Woolridge monument niece

A lovely niece is among the perpetual guests at Henry Wooldridge’s graveyard party in Mayfield, Kentucky. Wooldridge himself sits on horse Fop.
Photo: Bill Bishop

Col. Henry C. Wooldridge (born 1822 in Williamson County, Tennessee) was the last twig on his branch of the family tree. And those of us who share his genealogical predicament may also have shared his concern. Who’ll bother to remember us once we’re gone?

An avid hunter and well known horse trader in Western Kentucky, it wasn’t in Wooldridge’s nature to curl up like a pillbug, even at the prospect of death. Instead, he got busy commissioning a legacy to outlive him — stone is much more reliable than progeny!

woolridge whole scene

A marble statue shows Wooldridge leaning on a column (that’s Italian!). Kentucky-made sculptures include family members, hunting dogs and a deer (whose ears were broken by vandals).
Photo: Bill Bishop

At age 70, he bought a large plot in the Maplewood Cemetery north of Mayfield, Kentucky, and had installed there a fine marble statue of himself that had been sculpted in Italy. He then hired William Lydon, a stonecutter at the Williamson Monument Company in nearby Paducah to begin an ambitious work of funerary art — to create a dozen more likenesses of Wooldridge’s favorite people and animals, all made to keep him company for eternity.

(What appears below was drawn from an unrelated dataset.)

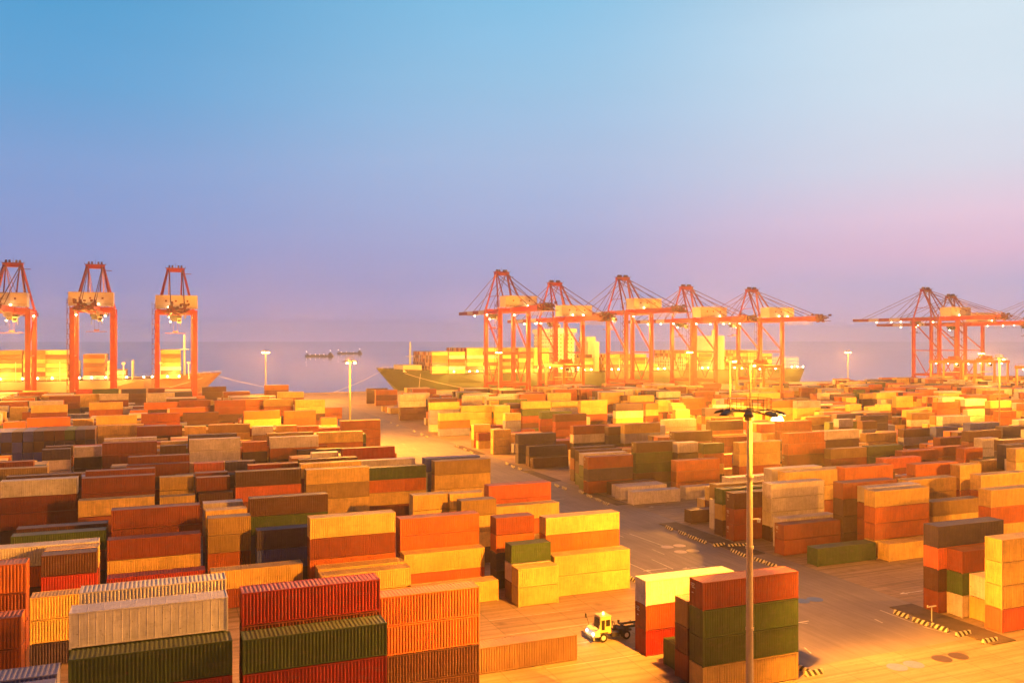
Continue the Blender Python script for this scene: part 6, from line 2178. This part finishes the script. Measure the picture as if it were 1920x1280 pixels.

Here are the colonel’s three brothers (who were not, in fact, the identical triplets they appear to have been); a pair of pretty ladies (his two nieces); the Colonel himself astride Fop, his favorite horse; his two constant hunting dogs; and even their quarry: a deer and one very baffled looking fox.

woolridge hound

Wooldridge loved to hunt and insisted that his two hunting dogs go with him, at least sculpturally, to his final resting place. The Kentucky pieces were carved out of “Bedford stone, a cross between limestone and sandstone,” writes Ellsworth Taylor.
Photo: Bill Bishop

Installed along the back of the plot are three more sculptures, of Wooldridge’s jolly and busty mother and two sisters, these made by Mayfield’s own Percy and Radford monument company.

According to Ellsworth “Skip” Taylor, who included the “Mayfield Monuments” in his pioneering exhibition Folk Art of Kentucky (1975), “Henry C. Wooldridge died on May 30, 1899, one year after the funerary monuments were completed.” After a lifetime horse trading and hunting, Wooldrige’s timing was impeccable. He is buried here in a plain vault, alone, having passed on to a happy and convivial — and unforgettable — hunting ground.

woolridge monumant sign

Also known as “The Mayfield Monuments,” Wooldridge’s funerary art collection at Maplewood Cemetery is on the National Register of Historic Places.